EEOC Settles Two Religious Discrimination Cases

April 1, 2009 ( - A federal judge has approved settlement agreements in two religious discrimination lawsuits against a St. Cloud, Minnesota-based chicken processor and an employment agency.

The U.S. Equal Employment Opportunity Commission (EEOC) said the agreements came from U.S. Magistrate Judge Jeanne J. Graham.

According to the announcement, under the decree approved in the Gold’n Plump case, the employer will add a paid break during the second half of each shift to accommodate the religious beliefs of Muslim employees who wish to pray in the course of the work day. The break is in addition to a break early in the shift and lunch breaks which are required by law, the EEOC said.

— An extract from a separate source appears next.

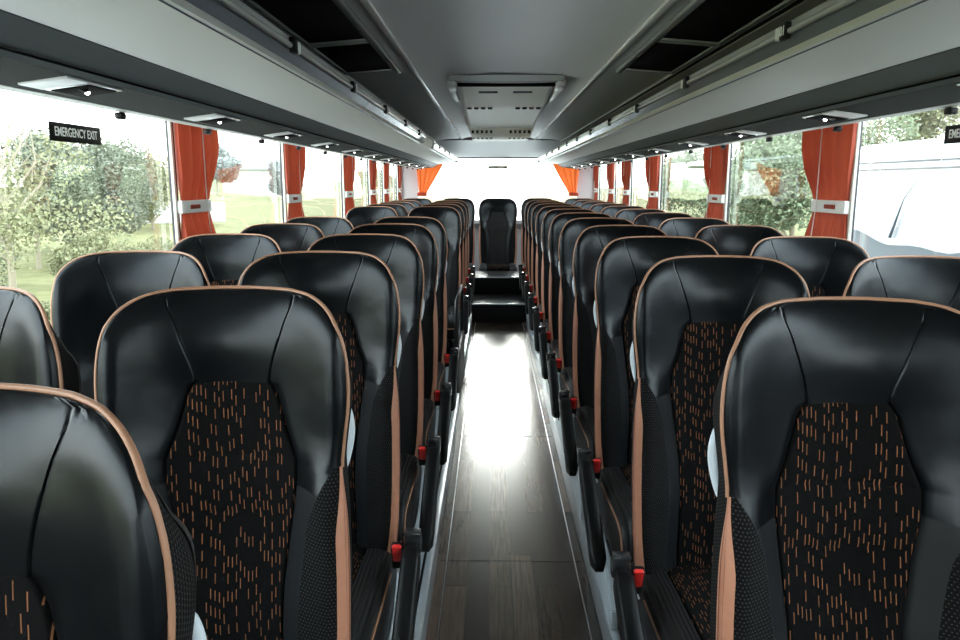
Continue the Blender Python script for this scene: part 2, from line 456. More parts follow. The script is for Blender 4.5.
# cushion ------------------------------------------------------------
def cushion_meshes():
    path = [(.015, .405), (-.12, .420), (-.19, .426), (-.26, .428), (-.36, .433), (-.46, .440), (-.54, .443), (-.585, .437), (-.612, .418), (-.625, .385), (-.622, .34), (-.605, .29), (-.58, .27)]
    xs = [0, .03, .06, .09, .115, .125, .1275, .130, .14, .16, .18, .195, .205, .212, .216, .217, .215]
    dz = [0, 0, 0, 0, 0, 0, -.006, 0, .006, .010, .009, .004, -.006, -.022, -.05, -.09, -.145]
    full = [(-x, d) for x, d in list(zip(xs, dz))[:0:-1]] + list(zip(xs, dz)); n = len(full); mid = len(xs)-1
    L = [0]
    for a, b in zip(path, path[1:]): L.append(L[-1]+math.hypot(a[0]-b[0], a[1]-b[1]))
    P = []; U = []
    for i, (y, z) in enumerate(path):
        # normal of the path (pointing out of the cushion)
        a = path[max(i-1, 0)]; b = path[min(i+1, len(path)-1)]; t = Vector((b[0]-a[0], b[1]-a[1])).normalized(); nn = Vector((t.y, -t.x))
        if nn.y < 0 and nn.x > 0: nn = -nn
        row = []; ur = []
        for x, d in full:
            if d < -.0061: yy = y + (.03 if y < -.58 else 0)*min(1, -d/.05); zz = max(z + d*(1 if y > -.58 else max(.15, (z-.27)/.17)), .262)
            else: yy = y+nn.x*d; zz = z+nn.y*d
            row.append((x, yy, zz-POD)); ur.append((x, L[i]))
        P.append(row); U.append(ur)
    ms = {}
    def sub(name, jr, m):
        g = G(); rows = [[r[j] for j in jr] for r in P]; uv = [[r[j] for j in jr] for r in U]; g.grid(rows, uv); ms[name] = g.mesh(name, m, auto=70)
    sub('cushion_fabric', range(mid-6, mid+7), M['dash'])
    sub('bl', range(0, mid-5), M['rib']); sub('br', range(mid+6, n), M['rib'])
    g = G()
    for s in (-1, 1):
        j = mid+s*13; g.tube([P[i][j] for i in range(2, len(P)-1)], .0035, 6)
    g.tube([(P[10][j][0], P[10][j][1]-.003, P[10][j][2]) for j in range(4, n-4)], .003, 6)
    ms['pipe'] = g.mesh('cushion_piping', M['piping'])
    g = G(); g.box((0, -.30, .262-POD), (.40, .55, .03), .01); ms['pan'] = g.mesh('seat_pan', M['shell'])
    return ms
CU = cushion_meshes()
def frame_mesh(h, s):
    g = G(); z1 = .25-POD
    g.box((0, -.22, z1-.015), (.42, .05, .03), .005); g.box((0, -.50, z1-.015), (.42, .05, .03), .005)
    return g.mesh('seat_frame', M['steel'])
def leg_mesh(x, h):
    g = G(); top = .235-POD
    g.box((x, -.36, top-.012), (.035, .34, .024), .006)
    g.box((x, -.30, (top-.02-h)/2+h), (.035, .10, top-.02-h-.002), .008)
    g.box((x, -.33, h+.008), (.05, .26, .014), .004)
    return g.mesh('leg', M['shell'])
def aisle_parts(s):
    """armrest, side cover, buckle and grip on the aisle side (s = -1 or 1)"""
    R = {}
    # armrest: sloping padded arm, stowed forwards and down beside the cushion
    a = Vector((0, -.19, .485)); b = Vector((0, -.585, .295)); d = (b-a); L = d.length; ang = math.atan2(d.z, -d.y)
    g = G(); sec = []
    n = 14
    for i in range(n+1):
        t = i/n; k = math.sqrt(max(0, 1-(2*t-1)**16)); c = a.lerp(b, t)
        hw, hh = .0245*(.55+.45*k), .034*(.35+.65*k)*(1-.15*t)
        up = Vector((0, d.z, -d.y)).normalized()
        if up.z < 0: up = -up
        ring = []
        for q in range(16):
            th = 2*PI*q/16; cx, cz = math.cos(th), math.sin(th)
            sx = math.copysign(abs(cx)**.45, cx)*hw; sz = math.copysign(abs(cz)**.45, cz)*hh
            ring.append(Vector((s*.272+sx, c.y, c.z-POD)) + up*sz)
        sec.append(ring)
    b0 = g.grid(sec, closed=True); g.face(range(b0+15, b0-1, -1)); e = b0+n*16; g.face(range(e, e+16))
    R['armrest'] = g.mesh('armrest', M['arm'], auto=60)
    g = G(); g.box((s*.272, -.182, .520-POD), (.044, .035, .012), .004); g.box((s*.272, -.170, .488-POD), (.046, .03, .06), .008)
    R['cap'] = g.mesh('armrest_cap', M['cap'])
    # pale side cover below the cushion
    g = G()
    prof = [(-.60, .105), (-.60, .17), (-.53, .235), (-.44, .262), (-.20, .285), (-.10, .36), (-.06, .40), (-.055, .34), (-.09, .22), (-.12, .105)]
    x0, x1 = s*.214, s*.238
    bm = bmesh.new()
    va = [bm.verts.new((x0, y, z-POD+.0)) for y, z in prof]; vb = [bm.verts.new((x1, y, z-POD)) for y, z in prof]
    bm.faces.new(va); bm.faces.new(vb[::-1])
    for i in range(len(prof)):
        j = (i+1) % len(prof); bm.faces.new((va[i], va[j], vb[j], vb[i]))
    bmesh.ops.recalc_face_normals(bm, faces=bm.faces)
    bmesh.ops.bevel(bm, geom=bm.edges[:], offset=.004, segments=2, affect='EDGES'); g.bm(bm)
    R['cover'] = g.mesh('side_cover', M['cover'], auto=50)
    g = G(); g.box((s*.2395, -.30, .225-POD), (.004, .10, .055), .0015)
    R['plate'] = g.mesh('lever_plate', M['shell'])
    g = G()
    for dy in (-.024, .024):
        g.tube([(s*.2425, -.30+dy+.014*math.cos(t*PI/6), .225-POD+.018*math.sin(t*PI/6)) for t in range(12)], .003, 6, closed=True)
    R['rings'] = g.mesh('lever_ring', M['steel'])
    # seat-belt buckle
    rot = Matrix.Rotation(math.radians(22), 3, 'X')
    g = G(); g.box((s*.232, -.182, .455-POD), (.034, .026, .085), .007, rot=rot); R['buckle'] = g.mesh('belt_buckle', M['shell'])
    g = G(); g.box((s*.232, -.197, .470-POD), (.026, .014, .058), .006, rot=rot); R['button'] = g.mesh('release_button', M['red'])
    g = G(); g.box((s*.2365, -.178, .415-POD), (.020, .006, .035), .002, rot=Matrix.Rotation(math.radians(-25), 3, 'Y')); R['tagm'] = g.mesh('belt_tag', M['white'])
    # pale grip behind the shoulder
    g = G(); P = []
    for i in range(17):
        t = i/16; z = 1.02-.125*t; bul = math.sin(PI*t)**.7
        P.append((s*(Wf(z)*.98-.011+.009*bul), yc(z)+.078+.012*bul, z-POD))
    g.tube(P, [.005+.007*math.sin(PI*i/16) for i in range(17)], 10); R['grip'] = g.mesh('shoulder_grip', M['grip'], auto=80)
    return R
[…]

“Employers need to recognize the increasing diversity of religion in our country and provide accommodations as required by federal employment discrimination laws,” said EEOC Acting Chairman Stuart J. Ishimaru, in the announcement. “Systemic cases such as these make workplaces better for many individuals.”

Gold’n Plump will also provide $215,000 to a class of 128 Somali American Muslims who claimed religious discrimination, including discharge and discipline.

The EEOC said an additional $150,000 will be paid to 28 class members under the consent decree entered in EEOC v. The Work Connection, with the amounts ranging from $200 to $18,880 per person.

The EEOC had alleged in EEOC v. The Work Connection that, in order to be referred for work at Gold’n Plump’s facilities in Cold Spring, Minnesota, and Arcadia, Wisconsin, applicants were required to sign a form stating that they would not refuse to handle pork in the course of their jobs.

In addition to stopping use of the “pork form,” The Work Connection will provide each of the 28 class members, job seekers previously turned away for refusing to sign the “pork form,” with an offer for placement at Gold’n Plump.